PSO aren’t afraid to push the boundaries of their orchestral capabilities. How did you find working with them? They all seemed to be really digging the music when they performed; are there a few fans amongst them as well?

Bourby and Jess [Jess Gethin, PSO Chief Conductor & Artistic Director], and the entire PSO team are amazing. Everyone works so hard because we are all seriously passionate about music. It’s genuine. I think that’s what comes across at all of their concerts. I like to think there’s something extra special about this show though.

It’s not the first time PSO have reimagined something in their own unique style, with past and future events including Signed, Sealed, Delivered: The Music of Stevie Wonder & Aretha Franklin, Ministry of Sound: Orchestrated and Steampunk Mozart. If you could see them or work with them to reimagine anything else, what would you love to see them have a go at?
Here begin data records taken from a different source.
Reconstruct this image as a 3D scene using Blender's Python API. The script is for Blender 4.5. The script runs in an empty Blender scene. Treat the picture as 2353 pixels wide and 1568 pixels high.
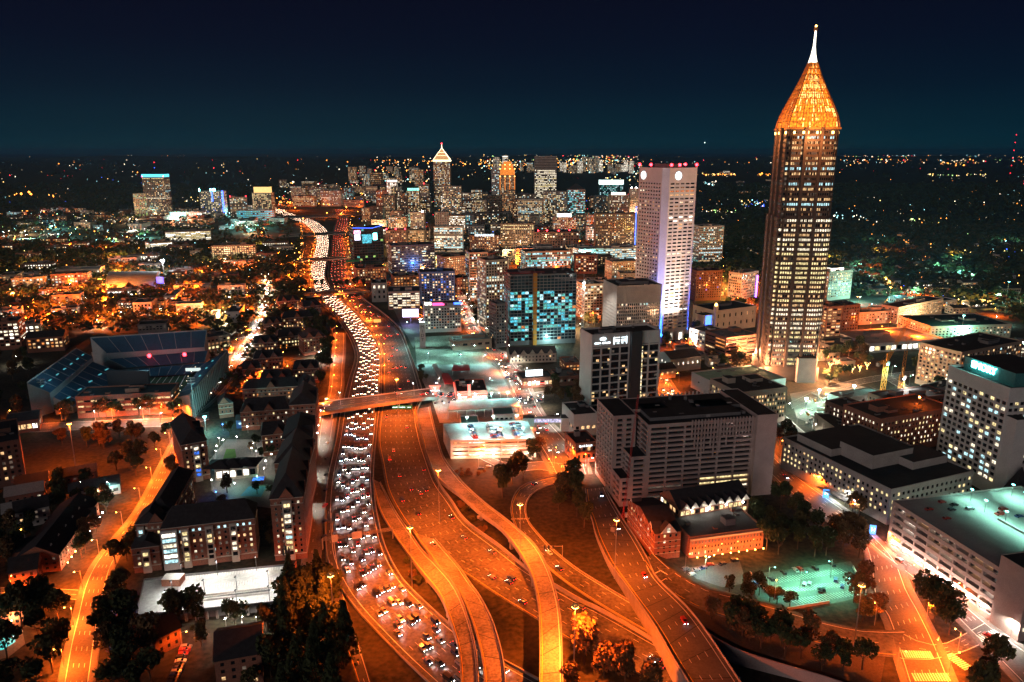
import bpy, math, random
from mathutils import Vector
R = random.Random(7)
rad = math.radians
# ---------------------------------------------------------------- camera, sky, glow, exposure
sc = bpy.context.scene
COL = sc.collection
FOC, CX, CY, CAMZ = 1700.0, 1176.5, 784.0, 211.0
PITCH = rad(14.26)
cam = bpy.data.cameras.new('camera'); camo = bpy.data.objects.new('camera', cam); COL.objects.link(camo)
cam.lens = 36 * FOC / 2353; cam.sensor_width = 36; cam.clip_start = 1; cam.clip_end = 200000
camo.location = (0, 0, CAMZ); camo.rotation_euler = (math.pi/2 - PITCH, 0, 0)
sc.camera = camo
w = bpy.data.worlds.new('World'); sc.world = w; w.use_nodes = True
nt = w.node_tree; nt.nodes.clear()
wo = nt.nodes.new('ShaderNodeOutputWorld'); add = nt.nodes.new('ShaderNodeAddShader')
b1 = nt.nodes.new('ShaderNodeBackground'); b2 = nt.nodes.new('ShaderNodeBackground')
sky = nt.nodes.new('ShaderNodeTexSky'); sky.sky_type = 'NISHITA'; sky.sun_disc = False
sky.sun_elevation = rad(-4); sky.sun_rotation = rad(200); b1.inputs[1].default_value = 0.02
tc = nt.nodes.new('ShaderNodeTexCoord'); sep = nt.nodes.new('ShaderNodeSeparateXYZ'); cr = nt.nodes.new('ShaderNodeValToRGB')
el = cr.color_ramp.elements
el[0].position = 0.0; el[0].color = (0.001, 0.024, 0.038, 1)
el[1].position = 0.42; el[1].color = (0.0020, 0.0022, 0.0095, 1)
for p_, c_ in ((0.03, (0.001, 0.0150, 0.0280, 1)), (0.08, (0.0011, 0.0065, 0.0185, 1)), (0.13, (0.0015, 0.0034, 0.0140, 1)), (0.19, (0.0019, 0.0024, 0.0112, 1))):
    e_ = el.new(p_); e_.color = c_
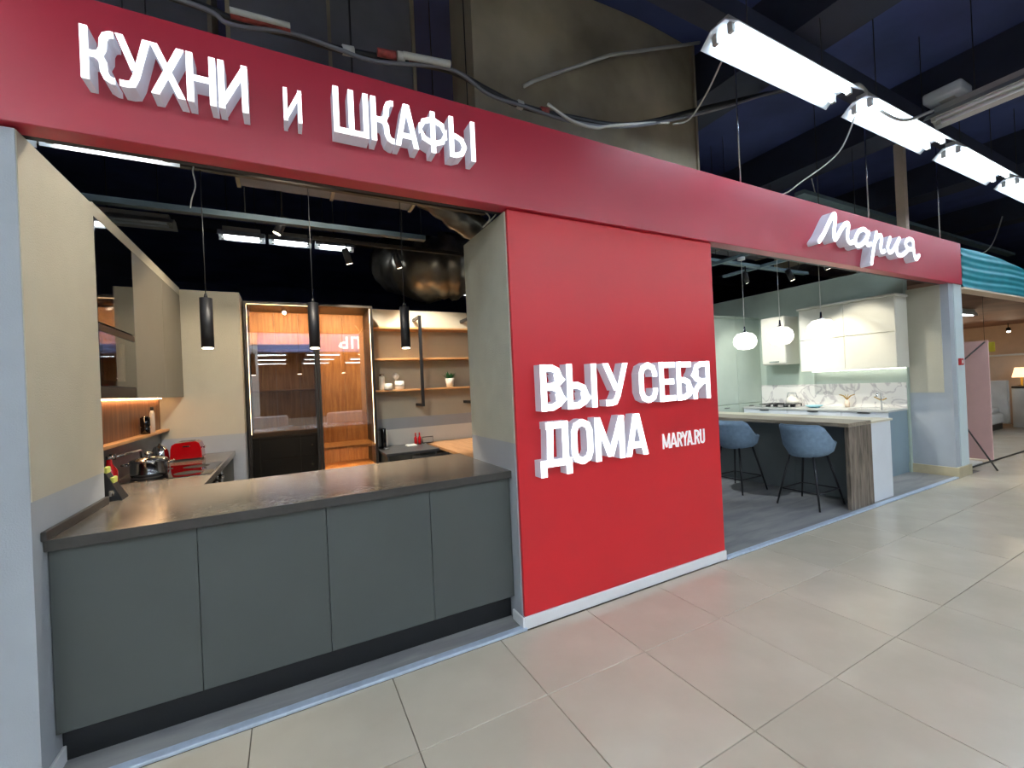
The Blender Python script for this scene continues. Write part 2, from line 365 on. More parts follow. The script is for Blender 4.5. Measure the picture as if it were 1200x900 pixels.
def glyph(ch, x0, x1, z0, z1, t):
    w = x1-x0; h = z1-z0; L = x0+t/2; R = x1-t/2; b = z0+t/2; T_ = z1-t/2; xm = (x0+x1)/2; M_ = (z0+z1)/2; B, Tp = z0, z1
    def bow(a, c, lo, hi, rr=None):
        rr = rr or min((hi-lo)/2, (c-a)*.7)
        return [(a, hi), (c-rr, hi), (c-.3*rr, hi-.3*rr), (c, hi-rr), (c, lo+rr), (c-.3*rr, lo+.3*rr), (c-rr, lo), (a, lo)]
    def ring(a, c, lo, hi, rr=None):
        rr = rr or (c-a)*.45
        return [(a+rr, hi), (c-rr, hi), (c-.3*rr, hi-.3*rr), (c, hi-rr), (c, lo+rr), (c-.3*rr, lo+.3*rr), (c-rr, lo), (a+rr, lo), (a+.3*rr, lo+.3*rr), (a, lo+rr), (a, hi-rr), (a+.3*rr, hi-.3*rr), (a+rr, hi)]
    V = lambda x: [(x, B), (x, Tp)]
    if ch == 'К':
        q = [(x0+.42*w, 0), (x0+.58*w, .04*h), (x0+.66*w, .13*h), (x0+.68*w, .5*h-t/2-.14*h), (x0+.76*w, .5*h-t/2-.04*h), (x0+.9*w, .5*h-t/2), (x1, .5*h-t/2)]
        return [V(L), [(L, M_)]+[(a, M_+c) for a, c in q], [(a, M_-c) for a, c in q]]
    if ch == 'У': return [[(L, Tp), (xm+.02*w, z0+.36*h)], [(R, Tp), (xm+.06*w, z0+.24*h), (xm-.06*w, b+.02*h), (xm-.2*w, b), (x0+.08*w, b)]]
    if ch == 'Х': return [[(L, Tp), (R, B)], [(R, Tp), (L, B)]]
    if ch == 'Н': return [V(L), V(R), [(L, M_), (R, M_)]]
    if ch == 'И': return [V(L), V(R), [(L, B+.08*h), (R, Tp-.08*h)]]
    if ch == 'Ш': return [V(L), V(xm), V(R), [(L, b), (R, b)]]
    if ch == 'А' or ch == 'A': return [[(L, B), (xm-t*.12, Tp)], [(R, B), (xm+t*.12, Tp)], [(L+.12*w, z0+.26*h), (R-.12*w, z0+.26*h)]]
    if ch == 'Ф': return [V(xm), ring(L, R, z0+.17*h+t/2, z0+.86*h-t/2)]
    if ch == 'Ь': return [V(L), bow(L, R, b, z0+.6*h-t/2)]
    if ch == 'I': return [V(xm)]
    if ch == 'В': return [V(L), bow(L, R-.04*w, M_+.02*h, T_), bow(L, R, b, M_+.02*h)]
    if ch == 'С': q = ring(L, R, b, T_, (R-L)*.45); return [[(R, z0+.64*h), q[3], q[2], q[1], q[0], q[11], q[10], q[9], q[8], q[7], q[6], q[5], q[4], (R, z0+.36*h)]]
    if ch == 'Е': return [V(L), [(L, T_), (x1, T_)], [(L, b), (x1, b)], [(L, M_), (x1-.08*w, M_)]]
    if ch == 'Б': return [V(L), [(L, T_), (x1-.04*w, T_)], bow(L, R, b, z0+.6*h-t/2)]
    if ch == 'Я': return [V(R), [(x0+x1-a, c) for a, c in bow(L, R, M_-.03*h, T_)], [(xm+.05*w, M_-.05*h), (L+.1*w, z0+.3*h), (L, b+.1*h), (L-.0*w, B)]]
    if ch == 'Д': s_ = z0+.17*h; return [[(x0, s_+t/2), (x1, s_+t/2)], [(L, s_), (L, B)], [(R, s_), (R, B)], [(x0+.2*w+t/2, s_+t/2), (x0+.24*w+t/2, Tp-t/2), ], [(x0+.2*w, T_), (x1-.1*w, T_)], [(x1-.1*w-t/2, T_), (x1-.1*w-t/2, s_+t/2)], [(x0+.24*w+t/2, T_-.0), (x0+.24*w+t/2, Tp)]]
    if ch == 'О': return [ring(L, R, b, T_)]
    if ch == 'М' or ch == 'M': return [V(L), V(R), [(L, Tp-.02*h), (xm, B+.08*h)], [(xm, B+.08*h), (R, Tp-.02*h)]]
    if ch == 'R': return [V(L), bow(L, R, M_-.0*h, T_), [(xm, M_), (R, B)]]
    if ch == 'Y': return [[(L, Tp), (xm, M_)], [(R, Tp), (xm, M_)], [(xm, M_), (xm, B)]]
    if ch == '.': return [[(xm, B), (xm, B+t)]]
    if ch == 'U': q = bow(0, 1, 0, 1); rr = (R-L)*.45; return [[(L, Tp), (L, b+rr), (L+.3*rr, b+.3*rr), (L+rr, b), (R-rr, b), (R-.3*rr, b+.3*rr), (R, b+rr), (R, Tp)]]
    if ch == 'П': return [V(L), V(R), [(L, T_), (R, T_)]]
def letters(root, spec, z0, z1, t, yb, yf, flat=False, face='letter_glow'):
    for ch, x0, x1 in spec:
        zz0, zz1 = z0, z1
        if ch == 'Д': zz0 = z0-.045
        g = glyph(ch, x0, x1, zz0, zz1, t)
        m = MB()
        for s_ in g: stroke(m, s_, t, yf+.002 if not flat else yf, yb)
        if flat: m.build('letter', 'letter_flat', root); continue
        o = m.build('letter', 'letter_side', root)
        m = MB()
        for s_ in g: stroke(m, s_, t*.96, yf-.004, yf+.002)
        m.build('letter_face', face, o)
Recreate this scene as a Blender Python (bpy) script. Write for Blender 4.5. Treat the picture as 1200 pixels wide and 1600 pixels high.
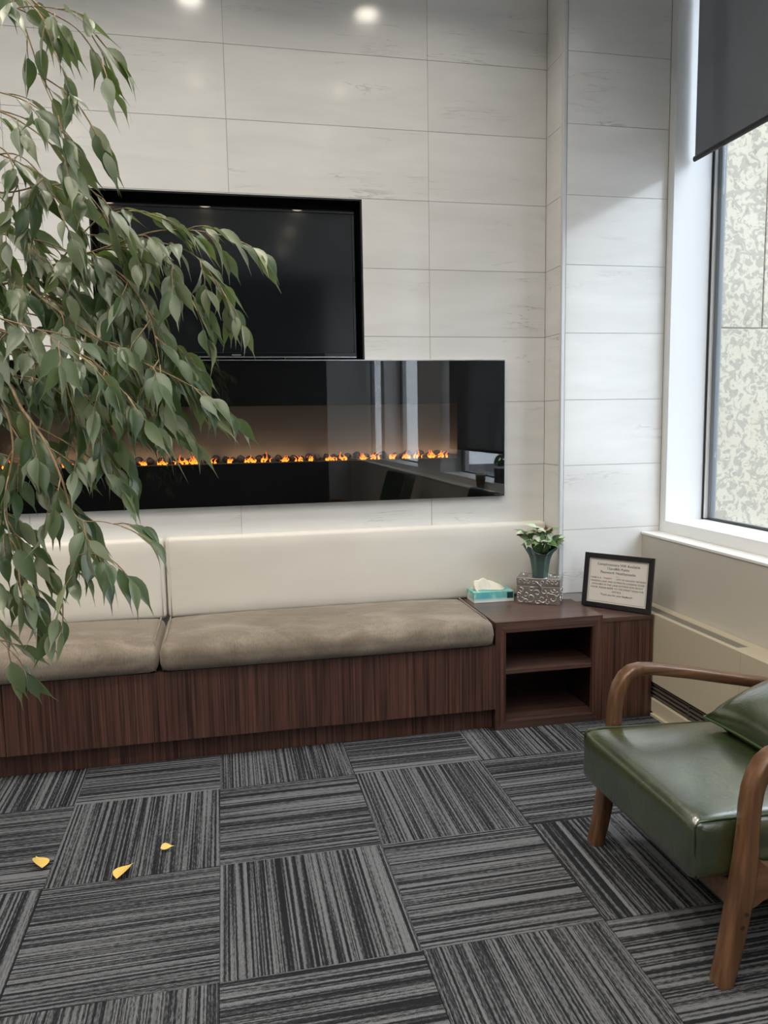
import bpy, bmesh, math, random
from mathutils import Vector, Matrix
random.seed(7)
PI = math.pi
for o in list(bpy.data.objects): bpy.data.objects.remove(o)
S = bpy.context.scene
C = S.collection

# ------------------------------------------------------------------ camera
FPX, YAW, PITCH, ROLL, H = 1198.74, 0.2061, 0.1171, -0.0167, 1.3233
_fw = Vector((math.sin(YAW)*math.cos(PITCH), math.cos(YAW)*math.cos(PITCH), -math.sin(PITCH)))
_r0 = Vector((math.cos(YAW), -math.sin(YAW), 0)); _u0 = _r0.cross(_fw)
_r = math.cos(ROLL)*_r0 + math.sin(ROLL)*_u0
_u = -math.sin(ROLL)*_r0 + math.cos(ROLL)*_u0
EYE = Vector((0, 0, H))
cam = bpy.data.cameras.new('camera'); camo = bpy.data.objects.new('camera', cam); C.objects.link(camo)
cam.sensor_fit = 'VERTICAL'; cam.sensor_height = 36.0; cam.lens = FPX/1600*36.0; cam.clip_start = 0.02
camo.matrix_world = Matrix(((_r.x, _u.x, -_fw.x, 0), (_r.y, _u.y, -_fw.y, 0), (_r.z, _u.z, -_fw.z, H), (0, 0, 0, 1)))
S.camera = camo
def at(u, v, d):                       # a point seen at (u, v), d metres ahead
    return EYE + (_fw + _r*((u-600)/FPX) - _u*((v-800)/FPX))*d

# ------------------------------------------------------------------ world, exposure
W = bpy.data.worlds.new('overcast'); S.world = W; W.use_nodes = True
bg = W.node_tree.nodes['Background']; bg.inputs[0].default_value = (0.80, 0.90, 1.0, 1); bg.inputs[1].default_value = 5.0
S.view_settings.view_transform = 'Standard'; S.view_settings.look = 'None'
S.view_settings.gamma = 1.0; S.view_settings.use_curve_mapping = False
S.view_settings.exposure = 0.36
LAMP_W = 5.2

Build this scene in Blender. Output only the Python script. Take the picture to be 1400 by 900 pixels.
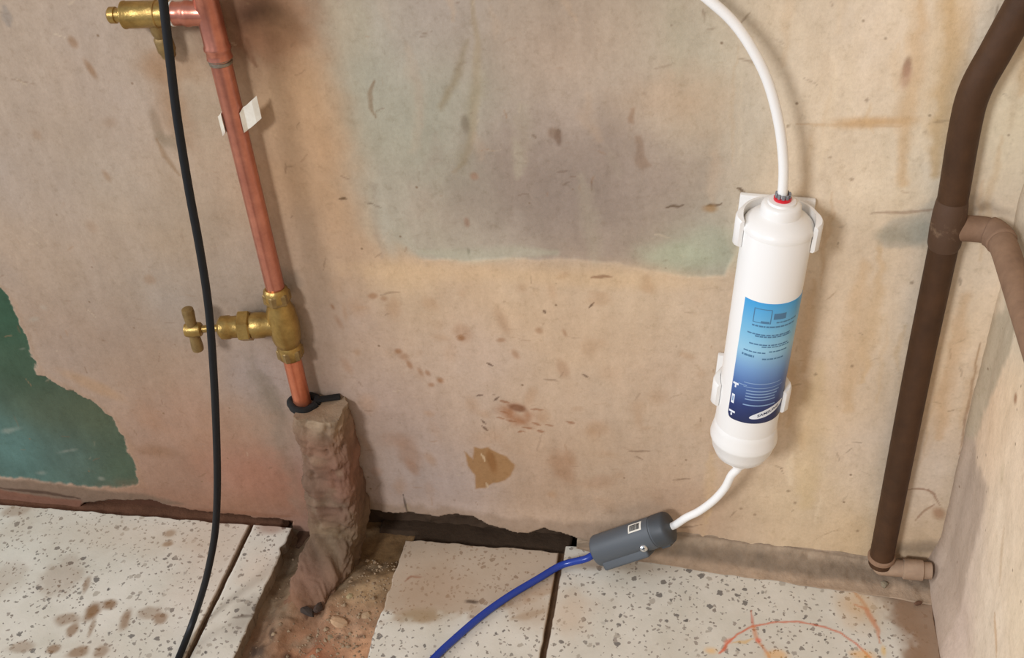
import bpy, bmesh, math, random
import numpy as np
from mathutils import Vector, Matrix, Quaternion

for o in list(bpy.data.objects):
    bpy.data.objects.remove(o)
scene = bpy.context.scene
COL = scene.collection

# ------------------------------------------------------------------ camera
cam_d = bpy.data.cameras.new('camera')
cam_d.sensor_fit = 'HORIZONTAL'
cam_d.sensor_width = 36.0
cam_d.lens = 36.0 * 1506.0 / 1400.0
cam_d.clip_start = 0.01
cam = bpy.data.objects.new('camera', cam_d)
COL.objects.link(cam)
cam.matrix_world = Matrix(((0.982800, -0.046136, 0.178819, 0.000000), (0.170562, 0.598008, -0.783131, -0.680000), (-0.070804, 0.800161, 0.595592, 0.758209), (0.000000, 0.000000, 0.000000, 1.000000)))
scene.camera = cam

# ------------------------------------------------------------------ light
def lin(c):
    return [((v / 255) / 12.92 if v / 255 <= 0.04045 else ((v / 255 + 0.055) / 1.055) ** 2.4) for v in c]

world = bpy.data.worlds.new('world')
scene.world = world
world.use_nodes = True
bg = world.node_tree.nodes['Background']
bg.inputs['Color'].default_value = (0.905, 0.985, 1.13, 1)
bg.inputs['Strength'].default_value = 0.47

def area_light(name, loc, target, size, power, colour):
    d = bpy.data.lights.new(name, 'AREA')
    d.shape = 'DISK'
    d.size = size
    d.energy = power
    d.color = colour
    o = bpy.data.objects.new(name, d)
    COL.objects.link(o)
    o.location = loc
    o.rotation_euler = (Vector(target) - Vector(loc)).to_track_quat('-Z', 'Y').to_euler()
    return o
area_light('room_lamp', (-1.55, -3.4, 2.45), (0.1, 0, 0.3), 0.72, 92, (0.97, 0.99, 1.035))
area_light('left_fill', (-3.2, -1.1, 1.5), (0.1, -0.2, 0.2), 1.4, 44, (0.97, 0.99, 1.02))  # unseen soft fill, added at left to brighten the right wall

scene.view_settings.view_transform = 'Standard'
scene.view_settings.look = 'None'
scene.view_settings.gamma = 1.0
scene.view_settings.use_curve_mapping = False
scene.view_settings.exposure = 0.0

# ------------------------------------------------------------------ numpy noise and masks
def vnoise(x, y, seed=0):
    xi = np.floor(x).astype(np.int64); yi = np.floor(y).astype(np.int64)
    xf = x - xi; yf = y - yi
    u = xf * xf * (3 - 2 * xf); v = yf * yf * (3 - 2 * yf)
    def h(a, b):
        n = (a * 374761393 + b * 668265263 + seed * 974634533) & 0xFFFFFFFF
        n = ((n ^ (n >> 13)) * 1274126177) & 0xFFFFFFFF
        return ((n ^ (n >> 16)) & 0xFFFF) / 65535.0
    a = h(xi, yi); b = h(xi + 1, yi); c = h(xi, yi + 1); d = h(xi + 1, yi + 1)
    return (a + (b - a) * u) * (1 - v) + (c + (d - c) * u) * v

def fbm(x, y, f=1.0, octv=4, seed=0, gain=0.5):
    s = 0; a = 1.0; t = 0
    for i in range(octv):
        s = s + a * vnoise(x * f, y * f, seed + i * 17)
        t += a; a *= gain; f *= 2.03
    return s / t * 2 - 1            # about -1 .. 1

def sstep(a, b, x):
    t = np.clip((x - a) / (b - a), 0, 1)
    return t * t * (3 - 2 * t)

def seg_dist(x, y, p, q):
    px, py = p; qx, qy = q
    dx, dy = qx - px, qy - py
    t = np.clip(((x - px) * dx + (y - py) * dy) / (dx * dx + dy * dy + 1e-12), 0, 1)
    return np.hypot(x - px - t * dx, y - py - t * dy), t

def poly_sdf(x, y, pts):            # negative inside
    d = np.full(x.shape, 1e9); inside = np.zeros(x.shape, bool)
    n = len(pts)
    for i in range(n):
        p, q = pts[i], pts[(i + 1) % n]
        d = np.minimum(d, seg_dist(x, y, p, q)[0])
        if p[1] != q[1]:
            c = ((p[1] > y) != (q[1] > y)) & (x < (q[0] - p[0]) * (y - p[1]) / (q[1] - p[1]) + p[0])
            inside ^= c
    return np.where(inside, -d, d)

def shepard(x, y, ctrl, power=3.0, soft=0.03):
    num = np.zeros((x.size, 3)); den = np.zeros(x.size)
    for (cx, cy), c in ctrl:
        w = 1.0 / ((x - cx) ** 2 + (y - cy) ** 2 + soft * soft) ** (power / 2)
        num += w[:, None] * np.array(lin(c))[None, :]
        den += w
    return num / den[:, None]

class Paint:
    """colour of a surface at every vertex: stains and layers laid over a base"""
    def __init__(s, x, y, col, seed=0):
        s.x, s.y, s.col = x, y, col
        s.jx = fbm(x, y, 90, 3, seed + 5); s.jy = fbm(x, y, 90, 3, seed + 9)
        s.kx = fbm(x, y, 28, 3, seed + 15); s.ky = fbm(x, y, 28, 3, seed + 19)
    def mix(s, m, colour, idx=None):
        c = np.array(lin(colour))
        if idx is None:
            s.col += (c - s.col) * m[:, None]
        else:
            s.col[idx] += (c - s.col[idx]) * m[:, None]
    def near(s, pts, r):
        xs = [p[0] for p in pts]; ys = [p[1] for p in pts]
        return np.nonzero((s.x > min(xs) - r) & (s.x < max(xs) + r) & (s.y > min(ys) - r) & (s.y < max(ys) + r))[0]
    def stroke(s, pts, w, colour, a=0.8, soft=0.6, jit=0.0015, taper=True):
        i = s.near(pts, w * 2 + 0.01)
        if not len(i): return
        X = s.x[i] + s.jx[i] * jit; Y = s.y[i] + s.jy[i] * jit
        m = np.zeros(len(i)); n = len(pts) - 1
        for k in range(n):
            d, t = seg_dist(X, Y, pts[k], pts[k + 1])
            g = (k + t) / n
            ww = w * (np.sin(np.pi * np.clip(g, 0.08, 0.92)) ** 0.6 if taper else 1.0)
            m = np.maximum(m, 1 - sstep(ww * (1 - soft), ww * (1 + soft), d))
        s.mix(m * a, colour, i)
    def blob(s, c, rx, ry, colour, a=0.7, ang=0.0, soft=0.5, jit=0.3, patch=0.0):
        R = max(rx, ry) * 2.2
        i = s.near([c], R)
        if not len(i): return
        dx = s.x[i] - c[0]; dy = s.y[i] - c[1]
        ca, sa = math.cos(ang), math.sin(ang)
        u = (dx * ca + dy * sa) / rx; v = (-dx * sa + dy * ca) / ry
        r = np.hypot(u, v) + jit * (s.jx[i] * 0.6 + s.kx[i] * 0.7)
        m = 1 - sstep(1 - soft, 1 + soft, r)
        if patch:
            m = m * np.clip(1 - patch + patch * 1.6 * (s.jy[i] + 0.4), 0, 1)
        s.mix(m * a, colour, i)
    def poly(s, pts, colour, a=1.0, soft=0.001, jit=0.003):
        i = s.near(pts, soft + jit * 2 + 0.004)
        if not len(i): return
        d = poly_sdf(s.x[i] + s.jx[i] * jit, s.y[i] + s.jy[i] * jit, pts)
        s.mix((1 - sstep(-soft, soft, d)) * a, colour, i)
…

Bourby and I are always chatting about ideas. In fact there is one that I think might actually see the light of day. I guess we’ll all have to wait and see.

A quick bit on your other projects, Coco Blu and End of Fashion. What’s been happening in their respective worlds?

Both projects are up and running and both are due for some new music. I’ve been teasing about new tunes from (End of) Fash(ion) for ages, but it is coming. I’ve been busy with Coco Blu which has taken some priority this year.

Coco Blu released a new single What is Fate recently. Is there anything else on the horizon? Can we expect an LP anytime soon?

New single What is Fate is out on Apple Music, iTunes, Spotify etc and will be leading in to an EP release later this year. There is definitely an LP in the works which will more than likely be ready by next year. In the meantime, we’ve been pretty busy playing live which is always so much fun.